Non-solo development usually increases productivity, motivation, and morale of developers.  From my own personal experience with pairing, I’ve found it increases productivity in most situations.  Left alone, I’m more prone to lose focus, surf the net, think about non-work things, etc.  When engaged with a partner I tend to be more driven, motivated, and focused on completing development tasks.  Team work and collaboration is often more rewarding then coding by one’s self.  Tag teaming the keyboard helps to keep the pace and reduce fatigue.

Many projects will find they need fewer code reviews with non-solo development, due to actual code reviews happening in real-time.  If you try non-solo development on your team, you’ll find that certain combinations of individuals have better chemistry and thus better throughput and quality.  In most situations you should try to keep these bands together jamming out great code, unless there is a need to grow the skills of more junior resources.

Non-solo development is an excellent way to grow development skills.  Matching up senior developers with junior developers is a great way to grow your talent pool.  In these situations, I prefer to have the junior developer do most of the “driving” with the senior developer in the “back seat”.  It’s a great way to bring new resources up to speed with architecture, design, and the state of the code.

It’s also highly effective during maintenance.  In these situations it’s good to group resources less familiar with code with resources more familiar with the code.  By fixing bugs and developing new code together, tacit knowledge and skills are transferred more readily.  Non-solo development is a key ingredient to growing skills and improving the capabilities of your personnel and your team.

Non-solo development by nature increases the “bus factor”.  If tacit knowledge gained by authoring code is not shared by more than one developer, if that developer is “hit by a bus” or leaves the project, that knowledge is lost.  Hopefully code is well commented, clearly written, and may even be externally documented (though I question the value of creating external code documentation in many cases).  However, even well described code can take time to understand how it works, especially to the level needed to make changes without introducing new bugs.
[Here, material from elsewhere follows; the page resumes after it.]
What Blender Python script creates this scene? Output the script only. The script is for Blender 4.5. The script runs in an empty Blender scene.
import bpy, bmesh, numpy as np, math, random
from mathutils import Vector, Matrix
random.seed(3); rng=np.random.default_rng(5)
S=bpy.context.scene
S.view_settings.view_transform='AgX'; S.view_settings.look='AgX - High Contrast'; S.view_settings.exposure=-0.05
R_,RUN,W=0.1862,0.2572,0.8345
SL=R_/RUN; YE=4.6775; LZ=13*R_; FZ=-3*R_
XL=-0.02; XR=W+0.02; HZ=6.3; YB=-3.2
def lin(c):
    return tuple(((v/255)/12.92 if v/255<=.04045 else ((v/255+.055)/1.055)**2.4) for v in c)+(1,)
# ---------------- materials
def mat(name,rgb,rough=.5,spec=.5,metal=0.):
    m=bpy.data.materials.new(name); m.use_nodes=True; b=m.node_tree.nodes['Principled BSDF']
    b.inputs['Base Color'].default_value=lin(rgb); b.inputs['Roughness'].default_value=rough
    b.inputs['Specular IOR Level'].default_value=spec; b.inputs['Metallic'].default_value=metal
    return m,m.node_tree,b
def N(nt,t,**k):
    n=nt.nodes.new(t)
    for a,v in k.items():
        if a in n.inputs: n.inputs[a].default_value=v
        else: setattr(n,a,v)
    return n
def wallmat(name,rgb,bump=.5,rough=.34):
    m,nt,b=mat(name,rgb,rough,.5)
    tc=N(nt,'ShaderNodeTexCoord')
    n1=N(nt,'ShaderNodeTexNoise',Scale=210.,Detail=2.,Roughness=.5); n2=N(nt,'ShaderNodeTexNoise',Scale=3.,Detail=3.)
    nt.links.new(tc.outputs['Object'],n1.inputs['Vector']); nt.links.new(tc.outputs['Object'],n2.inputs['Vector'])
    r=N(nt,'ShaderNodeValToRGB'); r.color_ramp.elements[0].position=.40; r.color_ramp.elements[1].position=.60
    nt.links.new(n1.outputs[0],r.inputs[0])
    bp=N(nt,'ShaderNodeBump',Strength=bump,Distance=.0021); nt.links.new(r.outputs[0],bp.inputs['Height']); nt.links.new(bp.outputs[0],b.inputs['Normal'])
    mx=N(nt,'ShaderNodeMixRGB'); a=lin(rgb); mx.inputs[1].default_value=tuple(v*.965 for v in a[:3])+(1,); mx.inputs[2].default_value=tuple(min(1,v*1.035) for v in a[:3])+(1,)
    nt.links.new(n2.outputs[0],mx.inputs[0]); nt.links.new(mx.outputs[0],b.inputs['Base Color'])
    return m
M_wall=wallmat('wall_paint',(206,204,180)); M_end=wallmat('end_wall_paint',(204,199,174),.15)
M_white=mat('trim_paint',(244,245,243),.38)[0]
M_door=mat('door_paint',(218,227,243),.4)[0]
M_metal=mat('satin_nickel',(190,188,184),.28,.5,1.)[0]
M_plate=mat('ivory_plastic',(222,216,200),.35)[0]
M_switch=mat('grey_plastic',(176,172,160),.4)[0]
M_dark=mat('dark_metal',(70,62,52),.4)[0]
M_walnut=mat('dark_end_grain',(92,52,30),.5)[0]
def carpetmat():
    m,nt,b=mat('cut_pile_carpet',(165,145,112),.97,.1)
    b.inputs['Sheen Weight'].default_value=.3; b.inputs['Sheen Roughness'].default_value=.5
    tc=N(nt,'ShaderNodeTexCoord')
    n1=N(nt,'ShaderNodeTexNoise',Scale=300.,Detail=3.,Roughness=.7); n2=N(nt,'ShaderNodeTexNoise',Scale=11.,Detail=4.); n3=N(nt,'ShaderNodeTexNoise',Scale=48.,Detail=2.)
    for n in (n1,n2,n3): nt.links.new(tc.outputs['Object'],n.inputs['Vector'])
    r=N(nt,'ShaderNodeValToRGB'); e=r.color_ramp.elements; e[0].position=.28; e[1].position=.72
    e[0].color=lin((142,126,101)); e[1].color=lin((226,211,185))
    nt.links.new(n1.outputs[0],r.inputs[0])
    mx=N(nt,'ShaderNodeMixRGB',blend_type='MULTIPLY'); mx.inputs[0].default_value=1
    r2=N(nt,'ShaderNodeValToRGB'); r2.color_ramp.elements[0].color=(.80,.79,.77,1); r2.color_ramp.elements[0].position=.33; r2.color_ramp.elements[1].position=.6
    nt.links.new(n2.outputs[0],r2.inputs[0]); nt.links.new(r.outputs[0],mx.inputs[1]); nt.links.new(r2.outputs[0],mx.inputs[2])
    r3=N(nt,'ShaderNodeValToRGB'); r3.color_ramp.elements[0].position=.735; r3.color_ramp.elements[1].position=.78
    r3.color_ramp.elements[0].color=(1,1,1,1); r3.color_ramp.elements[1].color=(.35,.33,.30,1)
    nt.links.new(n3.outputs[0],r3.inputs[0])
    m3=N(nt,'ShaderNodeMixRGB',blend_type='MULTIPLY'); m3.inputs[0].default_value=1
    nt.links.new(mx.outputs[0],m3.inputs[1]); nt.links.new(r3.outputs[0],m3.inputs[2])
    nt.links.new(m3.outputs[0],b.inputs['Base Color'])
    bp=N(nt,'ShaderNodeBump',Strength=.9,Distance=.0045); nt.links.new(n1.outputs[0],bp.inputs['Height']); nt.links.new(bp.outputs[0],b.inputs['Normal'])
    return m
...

This is why non-solo development is effective in reducing this dependency on a single developer, on a single point of failure.  Knowledge redundancy achieved by sharing the tacit knowledge of how various code modules or sub-systems function, helps build a more collaborative, fault-tolerant environment.  Trying to capture this tacit knowledge in documentation and to keep it up to date increases costs and decreases productivity.

So is solo development always bad?  No, I’ve written a lot of great code all by myself.  There have been projects where I understood the business, knew what software it needed, grasped how to architect the solution, could see much of the design details in my head, and just coded like the wind.  No communication to slow me down, heck there were times where I coded 18-20 hours a day for a week at a time.  I was able to whip out tremendous value in a short period of time.  But that kind of pace is not sustainable over months. Nor is the single great developer scalable to large projects.  Plus, who will maintain all that code, once that developer moves on to the next project.

At some point, most projects take a team of people.  As mentioned above there are big benefits in combining team members and avoiding solo development.  Especially with respect to quality during green field development where considerable design decisions are being made as new code is developed.  The whole can be greater than the parts; the power of collaboration and non-solo development will improve quality and keep the velocity churning.  If you’ve never tried non-solo development on your team, you should.  You’ll never experience the benefits if you don’t give it a shot.